- Goal of the exercise
Each line containing the word "pixels" must be reported.

- Stored rows
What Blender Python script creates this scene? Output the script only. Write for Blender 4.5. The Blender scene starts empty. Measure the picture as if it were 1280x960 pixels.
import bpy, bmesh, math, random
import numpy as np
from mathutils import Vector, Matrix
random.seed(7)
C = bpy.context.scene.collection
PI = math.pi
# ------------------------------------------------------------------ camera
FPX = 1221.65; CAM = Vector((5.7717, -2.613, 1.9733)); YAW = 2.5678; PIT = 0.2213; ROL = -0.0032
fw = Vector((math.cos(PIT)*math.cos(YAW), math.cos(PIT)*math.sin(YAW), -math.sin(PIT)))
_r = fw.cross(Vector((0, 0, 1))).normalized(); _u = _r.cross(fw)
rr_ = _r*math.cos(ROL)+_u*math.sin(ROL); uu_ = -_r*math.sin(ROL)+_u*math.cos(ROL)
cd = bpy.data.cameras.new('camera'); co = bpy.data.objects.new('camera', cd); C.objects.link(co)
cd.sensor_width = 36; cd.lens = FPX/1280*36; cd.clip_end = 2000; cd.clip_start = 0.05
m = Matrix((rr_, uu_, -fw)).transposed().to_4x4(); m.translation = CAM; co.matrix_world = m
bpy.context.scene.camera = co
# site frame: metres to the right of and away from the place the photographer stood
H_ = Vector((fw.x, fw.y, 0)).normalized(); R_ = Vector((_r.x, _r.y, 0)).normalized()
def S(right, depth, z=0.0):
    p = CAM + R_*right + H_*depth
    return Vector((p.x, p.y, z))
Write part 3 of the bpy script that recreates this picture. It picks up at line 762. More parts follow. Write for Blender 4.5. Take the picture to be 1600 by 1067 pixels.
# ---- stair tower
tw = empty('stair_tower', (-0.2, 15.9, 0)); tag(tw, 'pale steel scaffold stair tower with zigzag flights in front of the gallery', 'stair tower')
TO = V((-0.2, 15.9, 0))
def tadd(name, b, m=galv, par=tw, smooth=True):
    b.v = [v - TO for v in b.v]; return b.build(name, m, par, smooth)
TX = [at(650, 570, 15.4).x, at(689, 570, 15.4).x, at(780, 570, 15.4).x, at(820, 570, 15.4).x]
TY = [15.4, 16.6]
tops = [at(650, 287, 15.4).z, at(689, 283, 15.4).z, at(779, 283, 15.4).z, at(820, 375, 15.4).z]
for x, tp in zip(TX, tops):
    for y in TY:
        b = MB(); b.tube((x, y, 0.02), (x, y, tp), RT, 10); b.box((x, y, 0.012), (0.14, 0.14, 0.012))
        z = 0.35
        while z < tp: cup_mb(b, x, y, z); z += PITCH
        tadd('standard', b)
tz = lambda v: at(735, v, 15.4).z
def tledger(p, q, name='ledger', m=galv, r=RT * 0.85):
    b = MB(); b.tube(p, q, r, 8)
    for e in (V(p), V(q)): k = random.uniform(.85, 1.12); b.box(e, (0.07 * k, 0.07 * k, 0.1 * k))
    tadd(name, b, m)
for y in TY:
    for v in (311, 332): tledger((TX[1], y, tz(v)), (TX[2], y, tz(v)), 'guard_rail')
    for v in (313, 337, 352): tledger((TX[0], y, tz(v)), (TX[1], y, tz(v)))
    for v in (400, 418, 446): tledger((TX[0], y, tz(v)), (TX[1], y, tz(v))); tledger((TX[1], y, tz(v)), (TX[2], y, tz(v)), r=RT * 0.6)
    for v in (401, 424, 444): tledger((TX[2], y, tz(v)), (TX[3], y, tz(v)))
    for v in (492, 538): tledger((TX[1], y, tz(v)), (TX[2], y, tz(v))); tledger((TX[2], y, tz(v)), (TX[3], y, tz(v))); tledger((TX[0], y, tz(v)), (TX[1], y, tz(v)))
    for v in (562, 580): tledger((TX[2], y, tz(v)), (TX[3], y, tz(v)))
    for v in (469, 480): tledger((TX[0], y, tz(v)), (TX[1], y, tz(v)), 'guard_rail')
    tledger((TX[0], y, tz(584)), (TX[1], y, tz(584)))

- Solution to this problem
What Blender Python script creates this scene? Output the script only. Write for Blender 4.5. The Blender scene starts empty. Measure the picture as if it were 1280x960 pixels.
Write part 3 of the bpy script that recreates this picture. It picks up at line 762. More parts follow. Write for Blender 4.5. Take the picture to be 1600 by 1067 pixels.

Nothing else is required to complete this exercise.